Saturday, October 25, 2014

On letting go of the last box

It's astonishing how much an off-hand comment from the unlikeliest of places can have an unexpected impact.

At work, we were discussing my new colleague's unpacking process over lunch, and several people commented on still having sealed boxes from moves years or even decades earlier. I felt mostly smug - but there was a guilty twinge. I have one last box in the basement. (The previous box - containing every pair of jeans I have ever worn, or so it seems - was finally dealt with earlier this year.)

The box contains all my old notes and files from university. I have left it because I couldn't decide what to do with it. I know I would like to keep my old essays - I have a small box of precious things I keep for sentimental reasons, like old diaries, photo albums, the first thing I ever knitted, letters from friends. The essays could go in there. And the scrap paper or rough notes - chuck.

But the research? The hours of my life spent standing in front of a photocopier in the library coping chapters and academic articles. The realisation that I could not access these again without paying for them. The guilty knowledge that some never got read. The secret hope of one day dusting them off, to research and write a historic novel. This expands beyond the notes in the basement - I have another two or more shelves of books, articles and so on from my final year dissertation in the spare room.

And then my new colleague commented that research moved so fast that it is quickly out of date. 

Duh. Why didn't I think of that?

If ever I do get around to writing a historic novel, the evidence for and understanding of that time period will have moved on since my first year of university. And I know I would enjoy doing that research.

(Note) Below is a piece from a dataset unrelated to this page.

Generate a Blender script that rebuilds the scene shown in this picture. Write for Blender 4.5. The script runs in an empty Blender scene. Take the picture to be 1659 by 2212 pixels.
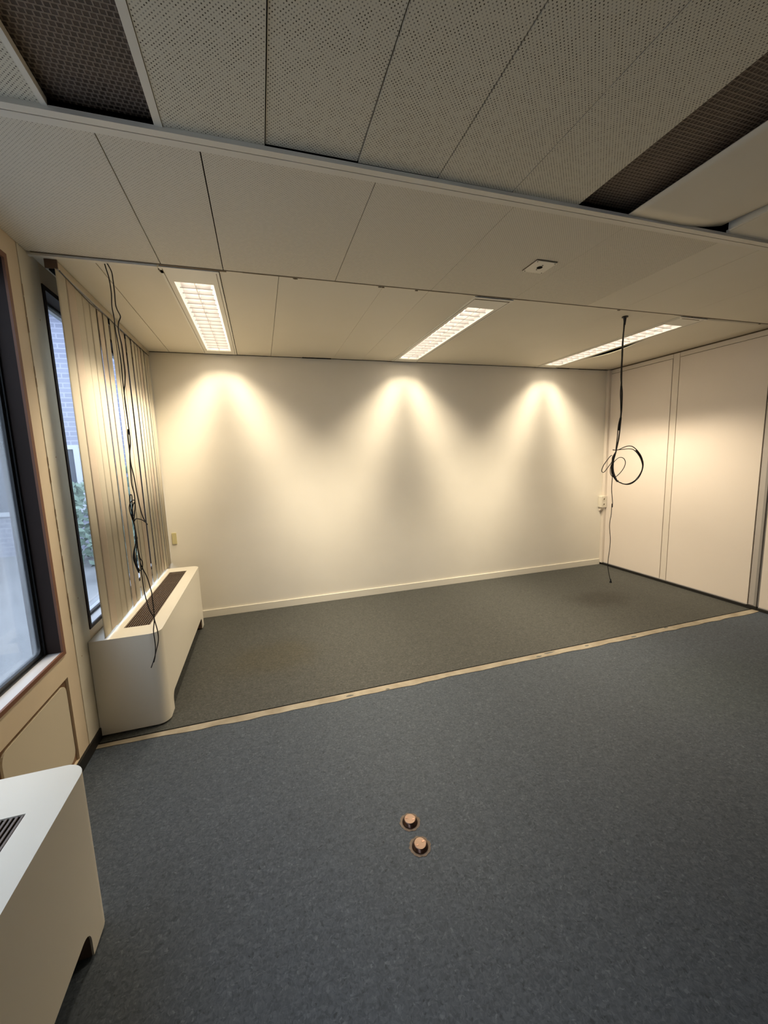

Not having a box of dusty old articles in the basement would not really be much of a barrier.

So finally - thanks to an off-hand comment at work - I am ready to let go of the last box.

(That just leaves the unknown number of boxes in my mother's attic. But let's forget that for now!)

1 comment:

  1. I have a box just like that down in the cellar. It has all my sheet music from when I played the piano .... kept for one day when I decide to play the piano. Something tells me that at the age of 46 , I am not going to be a famous piano player...maybe its time to let my box go too!